Teh Itu Minuman Para Dewa
Catatan Ringan T. Taufiqulhadi
DAHULU sekali ketika manusia masih hidup bersebelahan dengan dewa, ada seorang raja bernama Shen Nung, yang sedang melakukan perjalanan panjang. Raja yang paham obat-obatan ini, merasa lelah dan kemudian beristirahat di bawah sebatang pohon seraya merebus air untuk diminum.
Selagi ia duduk, selembar daun dari pohon tempat ia berteduh jatuh dan melayang ke dalam cangkir berisi air panas sang raja. Daun itu memberi warna kepada air, dan sang raja itu menebak bahwa sesuatu yang menakjubkan bakal terjadi.
Sang raja membiarkan sejenak hingga air dingin dan kemudian meminum pelan-pelan. Pertama seteguk, dua hingga tiga teguk, yang melewati tenggorokan dan menerobos pembuluh darahnya, terjadilah hal yang ia telah perkirakan: rasa penuh damai dan tenang yang tak terperi.
Setelah meminum air yang telah berubah warna itu dari cangkir hingga habis, sang raja berdiri dan menatap pohon rindang sepelukan manusia tersebut, dan ia menyebutnya sebagai “pohon teh”. Raja Shen Nung, yang berumur panjang tersebut, pun meminta rakyatnya untuk menanam dan meminum teh agar selalu dilanda perasaan perasaan damai dan tenang.

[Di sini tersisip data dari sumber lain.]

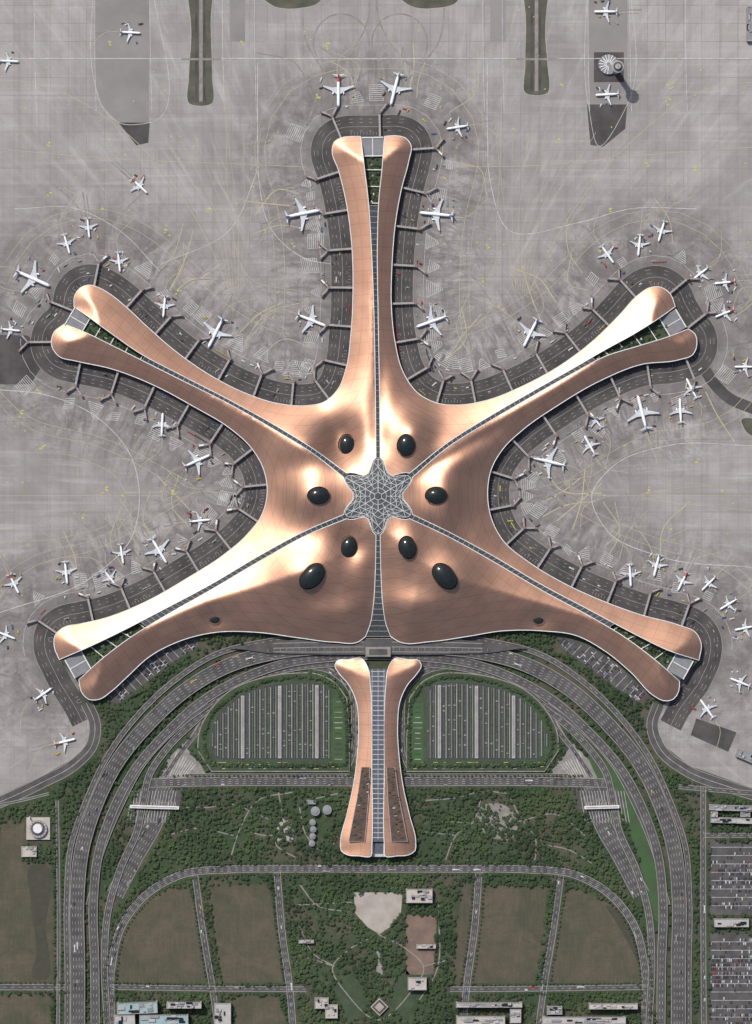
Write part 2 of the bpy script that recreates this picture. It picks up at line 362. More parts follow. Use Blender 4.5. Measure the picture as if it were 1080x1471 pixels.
# central lattice: hexagonal heart, radiating ribs and cross webs
lat=B('central_skylight_lattice',[GLASS3,STEEL,PDARK]); NR=[.16,.34,.52,.70,.86,1.0]
def sp(f,th):
    x_=abs(math.cos(3*(th-math.pi/6))); r=f*(star_r(0)-.5+f*f*18.5*(x_**3.2)); x=C0[0]+r*math.cos(th); y=C0[1]+r*math.sin(th); return (x,y,h1((x,y))+.5)
g=[(C0[0],C0[1],h1(C0))]; 
for f in NR:
    for i in range(72):
        x,y,z=sp(f,2*math.pi*i/72); g.append((x,y,z-.5))
fs=[(0,1+i,1+(i+1)%72) for i in range(72)]
for k in range(len(NR)-1):
    for i in range(72): a=1+k*72+i; b=1+k*72+(i+1)%72; fs.append((a,a+72,b+72,b))
lat.add(g,fs,0)
lat.cyl(C0[0],C0[1],h1(C0)+.1,h1(C0)+1.2,4.6,4.2,6,2)
R30=math.pi/6
ring=[6,12,12,24,24,36]
for k,f in enumerate(NR):
    m_=ring[k]
    for i in range(m_):
        t0=R30+2*math.pi*i/m_; t1=R30+2*math.pi*(i+1)/m_
        if k==5:
            for s_ in range(2): lat.beam(sp(f,t0+(t1-t0)*s_/2),sp(f,t0+(t1-t0)*(s_+1)/2),.9,.3,1)
        else: lat.beam(sp(f,t0),sp(f,t1),.85,.3,1)
for i in range(12):
    th=R30*i; lat.beam(sp(.16 if (i%2) else .34,th),sp(1,th),1.15 if i%2 else .85,.45,1)
for i in range(24):
    th=math.pi/12*i; 
    if i%2: lat.beam(sp(.52,th-math.pi/12),sp(.70,th),.8,.3,1); lat.beam(sp(.52,th+math.pi/12),sp(.70,th),.8,.3,1); lat.beam(sp(.70,th),sp(1,th),.75,.3,1)
    lat.beam(sp(.86,th),sp(1,th+math.pi/24),.75,.3,1); lat.beam(sp(.86,th),sp(1,th-math.pi/24),.75,.3,1)
    lat.beam(sp(.70,th),sp(.86,th+math.pi/12),.7,.3,1)
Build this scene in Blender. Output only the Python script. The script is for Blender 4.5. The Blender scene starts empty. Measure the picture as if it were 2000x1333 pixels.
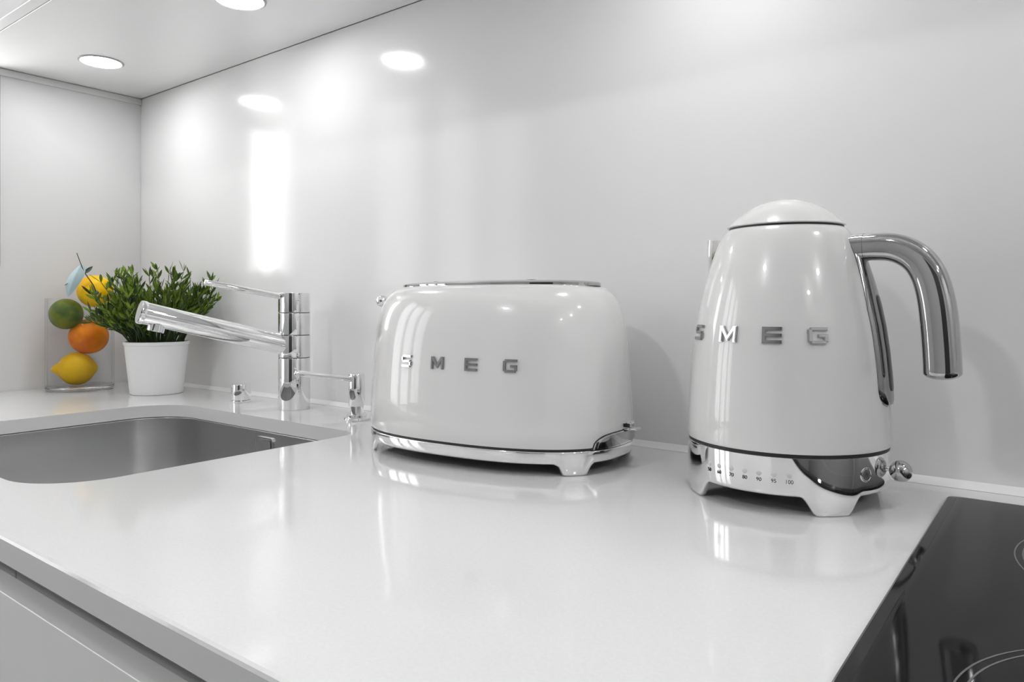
import bpy, bmesh, math, random
from mathutils import Vector, Matrix, noise
from mathutils.geometry import tessellate_polygon
PI = math.pi
C = bpy.context.scene.collection
sc = bpy.context.scene

# ---------------------------------------------------------------- camera
cam = bpy.data.cameras.new('camera'); camo = bpy.data.objects.new('camera', cam); C.objects.link(camo)
camo.location = (0, 0, .17); camo.rotation_euler = (PI/2, 0, math.radians(37.35))
cam.sensor_width = 36; cam.lens = 36*1419/2000; cam.shift_y = -71.5/2000; cam.clip_start = .01
sc.camera = camo
# ---------------------------------------------------------------- colour management, world
vs = sc.view_settings
vs.view_transform = 'Standard'; vs.look = 'None'; vs.gamma = 1; vs.use_curve_mapping = False
vs.exposure = 0.20
w = bpy.data.worlds.new('sky'); sc.world = w; w.use_nodes = True
w.node_tree.nodes['Background'].inputs[0].default_value = (1, 1, 1, 1)
w.node_tree.nodes['Background'].inputs[1].default_value = 1.5
sc.cycles.max_bounces = 14; sc.cycles.glossy_bounces = 8; sc.cycles.transparent_max_bounces = 24
sc.cycles.transmission_bounces = 12; sc.cycles.diffuse_bounces = 6
# room dimensions (z = 0 is the top of the worktop)
WX, WY, RX, RY, FZ, CZ = -1.65, .79, 2.6, -2.6, -.90, 1.62
CAB_Z, CAB_Y = .63, .43            # underside and front of the wall cabinets
# windows of the left wall: (y0, y1, z0, z1)
WINS = [(.380, .519, .245, 1.30), (-.72, .12, -.10, .95)]
def area(name, loc, rot, sx, sy, power):
    l = bpy.data.lights.new(name, 'AREA'); l.shape = 'RECTANGLE'; l.size = sx; l.size_y = sy; l.energy = power
    o = bpy.data.objects.new(name, l); C.objects.link(o); o.location = loc; o.rotation_euler = rot
    return o
WP = [3.0, 5.0]
for (y0, y1, z0, z1), p in zip(WINS, WP):   # daylight entering through each window
    area('window_daylight', (WX-.055, (y0+y1)/2, (z0+z1)/2), (0, -PI/2, 0), z1-z0, y1-y0, p)
# fill light added out of view above the wall cabinets, bounced off the ceiling
area('cabinet_uplight', (.2, .56, 1.37), (PI+.45, 0, 0), 3.0, .16, 30)
CEIL_E = 150.0
LAMP_E = 48.0

# ---------------------------------------------------------------- materials
def mat(name, col=(.8,.8,.8), rough=.5, metal=0, spec=.5, coat=0, coat_r=.03, bump=None, emit=None, ior=None):
    m = bpy.data.materials.new(name); m.use_nodes = True
    nt = m.node_tree; b = nt.nodes['Principled BSDF']
    b.inputs['Base Color'].default_value = (*col, 1); b.inputs['Roughness'].default_value = rough
    b.inputs['Metallic'].default_value = metal; b.inputs['Specular IOR Level'].default_value = spec
    b.inputs['Coat Weight'].default_value = coat; b.inputs['Coat Roughness'].default_value = coat_r
    if ior: b.inputs['IOR'].default_value = ior
    if emit: b.inputs['Emission Color'].default_value = (1, 1, 1, 1); b.inputs['Emission Strength'].default_value = emit
    if bump:
        tc = nt.nodes.new('ShaderNodeTexCoord'); n = nt.nodes.new('ShaderNodeTexNoise'); bp = nt.nodes.new('ShaderNodeBump')
        n.inputs['Scale'].default_value = bump[0]; bp.inputs['Strength'].default_value = bump[1]; bp.inputs['Distance'].default_value = bump[2]
        nt.links.new(tc.outputs['Object'], n.inputs['Vector']); nt.links.new(n.outputs['Fac'], bp.inputs['Height'])
        nt.links.new(bp.outputs['Normal'], b.inputs['Normal'])
    return m
def noise_colour(m, c1, c2, scale, stretch=(1,1,1), detail=2):
    nt = m.node_tree; b = nt.nodes['Principled BSDF']
    tc = nt.nodes.new('ShaderNodeTexCoord'); mp = nt.nodes.new('ShaderNodeMapping'); n = nt.nodes.new('ShaderNodeTexNoise')
    r = nt.nodes.new('ShaderNodeValToRGB'); mp.inputs['Scale'].default_value = stretch
    n.inputs['Scale'].default_value = scale; n.inputs['Detail'].default_value = detail
    r.color_ramp.elements[0].position = .35; r.color_ramp.elements[1].position = .65
    r.color_ramp.elements[0].color = (*c1, 1); r.color_ramp.elements[1].color = (*c2, 1)
    nt.links.new(tc.outputs['Object'], mp.inputs['Vector']); nt.links.new(mp.outputs[0], n.inputs['Vector'])
    nt.links.new(n.outputs['Fac'], r.inputs[0]); nt.links.new(r.outputs[0], b.inputs['Base Color'])
    return m
M = {}
M['wall'] = mat('painted_wall', (.72,.72,.72), .45)
M['glass_white'] = mat('white_back_painted_glass', (.82,.82,.82), .13, spec=.5, ior=1.5)
M['worktop'] = noise_colour(mat('white_quartz', (.8,.8,.8), .09, ior=1.5), (.645,.645,.645), (.665,.665,.665), 400)
M['slab_edge'] = mat('quartz_edge', (.64,.64,.64), .35)
M['cab'] = mat('white_lacquer', (.74,.74,.74), .35)
M['cab_under'] = mat('white_panel', (.86,.86,.86), .22)
M['ceiling'] = mat('ceiling_paint', (.85,.85,.85), .8)
M['floor'] = noise_colour(mat('dark_floor', (.1,.1,.1), .35), (.20,.20,.20), (.28,.28,.28), 3, (1, 12, 1))
M['rear'] = mat('pale_wall', (.55,.55,.55), .7)
M['dark'] = mat('dark_front', (.03,.03,.03), .4)
M['frame'] = mat('window_frame_grey', (.42,.42,.42), .4)
M['chrome'] = mat('chrome', (.86,.86,.86), .035, metal=1)
M['chrome_dark'] = mat('dark_chrome', (.52,.52,.52), .05, metal=1)
M['enamel'] = mat('white_enamel', (.72,.72,.715), .22, coat=1.0, coat_r=.02, ior=1.45)
M['rubber'] = mat('black_seal', (.02,.02,.02), .5)
M['under'] = mat('dark_underside', (.03,.03,.03), .6)
M['ink'] = mat('black_print', (.03,.03,.03), .5)
M['hob'] = mat('black_ceramic_glass', (.008,.008,.008), .06, spec=.18, ior=1.45)
M['hobmark'] = mat('grey_screen_print', (.11,.11,.11), .25)
M['pot'] = mat('white_ceramic', (.84,.84,.84), .4)
M['soil'] = mat('dark_soil', (.02,.02,.018), .9, bump=(150, .8, .004))
M['lens'] = mat('lamp_lens', (1,1,1), .4, emit=LAMP_E)
M['ceiling_lens'] = mat('ceiling_lamp_lens', (1,1,1), .4, emit=CEIL_E)  # glowing lens of the added fill lamps
M['led'] = mat('indicator_lens', (.62,.62,.62), .15)
M['water_window'] = mat('smoked_window', (.05,.05,.05), .06, ior=1.5)
M['spine'] = mat('dark_grey_metal', (.34,.34,.34), .10, metal=1)
M['letter'] = mat('letter_chrome', (.42,.42,.42), .08, metal=1)
M['silicone'] = mat('white_sealant', (.82,.82,.82), .3)
# brushed steel: fine streaks along the wall of the bowl
m = mat('brushed_steel', (.62,.62,.62), .26, metal=1); nt = m.node_tree; b = nt.nodes['Principled BSDF']
b.inputs['Anisotropic'].default_value = .3
tc = nt.nodes.new('ShaderNodeTexCoord'); mp = nt.nodes.new('ShaderNodeMapping'); n = nt.nodes.new('ShaderNodeTexNoise'); bp = nt.nodes.new('ShaderNodeBump')
mp.inputs['Scale'].default_value = (6, 6, 900); n.inputs['Scale'].default_value = 1.2; bp.inputs['Strength'].default_value = .04; bp.inputs['Distance'].default_value = .0006
nt.links.new(tc.outputs['Object'], mp.inputs[0]); nt.links.new(mp.outputs[0], n.inputs[0]); nt.links.new(n.outputs['Fac'], bp.inputs['Height']); nt.links.new(bp.outputs[0], b.inputs['Normal'])
M['steel'] = m
def thin_glass(name, tint, f0=1.5):
    m = bpy.data.materials.new(name); m.use_nodes = True; nt = m.node_tree; nt.nodes.clear()
    o = nt.nodes.new('ShaderNodeOutputMaterial'); mx = nt.nodes.new('ShaderNodeMixShader'); t = nt.nodes.new('ShaderNodeBsdfTransparent'); g = nt.nodes.new('ShaderNodeBsdfGlossy'); lw = nt.nodes.new('ShaderNodeLayerWeight'); pw = nt.nodes.new('ShaderNodeMath'); ma = nt.nodes.new('ShaderNodeMath')
    t.inputs[0].default_value = (*tint, 1); g.inputs['Roughness'].default_value = .01; lw.inputs[0].default_value = .5
    pw.operation = 'POWER'; pw.inputs[1].default_value = 5; ma.operation = 'MULTIPLY_ADD'; ma.inputs[1].default_value = 1-f0; ma.inputs[2].default_value = f0
    nt.links.new(lw.outputs['Facing'], pw.inputs[0]); nt.links.new(pw.outputs[0], ma.inputs[0]); nt.links.new(ma.outputs[0], mx.inputs[0]); nt.links.new(t.outputs[0], mx.inputs[1]); nt.links.new(g.outputs[0], mx.inputs[2]); nt.links.new(mx.outputs[0], o.inputs[0])
    return m
M['glass'] = thin_glass('clear_glass', (.985,.99,.995), .012)
M['pane'] = thin_glass('window_pane', (.96,.96,.96), .03)
gb = mat('thick_glass', (.97,.985,1), .01, ior=1.45); gb.node_tree.nodes['Principled BSDF'].inputs['Transmission Weight'].default_value = 1; M['glass_base'] = gb
def citrus(name, c1, c2, scale=22):
    m = mat(name, c1, .5, spec=.18, coat=.05, coat_r=.25, bump=(260, .35, .0012)); noise_colour(m, c1, c2, scale); return m
M['lemon'] = citrus('lemon_peel', (.74,.43,.002), (.80,.50,.004))
M['orange'] = citrus('orange_peel', (.86,.26,.002), (.62,.13,.002), 28)
M['lime'] = citrus('green_peel', (.045,.095,.012), (.17,.19,.008), 40)
M['mandarin'] = citrus('yellow_orange_peel', (.95,.50,.004), (.95,.60,.01))
def leafmat(name, c1, c2, trans=.25, rough=.45):
    m = mat(name, c1, rough); nt = m.node_tree; b = nt.nodes['Principled BSDF']
    g = nt.nodes.new('ShaderNodeNewGeometry'); r = nt.nodes.new('ShaderNodeValToRGB')
    r.color_ramp.elements[0].color = (*c1, 1); r.color_ramp.elements[1].color = (*c2, 1)
    nt.links.new(g.outputs['Random Per Island'], r.inputs[0]); nt.links.new(r.outputs[0], b.inputs['Base Color'])
    t = nt.nodes.new('ShaderNodeBsdfTranslucent'); mx = nt.nodes.new('ShaderNodeMixShader'); mx.inputs[0].default_value = trans
    nt.links.new(r.outputs[0], t.inputs[0]); nt.links.new(b.outputs[0], mx.inputs[1]); nt.links.new(t.outputs[0], mx.inputs[2])
    nt.links.new(mx.outputs[0], nt.nodes['Material Output'].inputs[0]); return m
M['leaf'] = leafmat('plant_leaf', (.010,.030,.006), (.19,.30,.02))
M['stem'] = mat('plant_stem', (.03,.055,.012), .6)
M['cleaf'] = leafmat('citrus_leaf', (.10,.17,.13), (.16,.24,.18), .15, .35)
M['cleaf_pale'] = leafmat('citrus_leaf_underside', (.50,.64,.68), (.56,.70,.74), .15, .4)
M['twig'] = mat('citrus_twig', (.05,.055,.03), .6)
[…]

Kisah Shen Nung yang menemukan teh ini, diabadikan dalam karya para penulis dinasti Han akhir (25-220 M). Lepas apakah Shen Nung tokoh mitos atau mistis, bukan urusan. Tapi rupanya sejarah teh bermula di Tiongkok dan sudah berlangsung sangat lama usianya.
Kini teknik dan sifat tanah-tanah yang cocok untuk menanam teh masih meniru petani Tiongkok 1700 tahun lalu. Teh itu akan tumbuh baik di daerah perbukitan, yang agak berbatu dan dapat dialiri air dengan baik. Teh memang dapat tumbuh baik di daerah India dan Asia Tenggara, tapi hanya rakyat Tiongkok yang mendayagunakan tanaman ini dengan baik, hingga menjadi peradaban teh.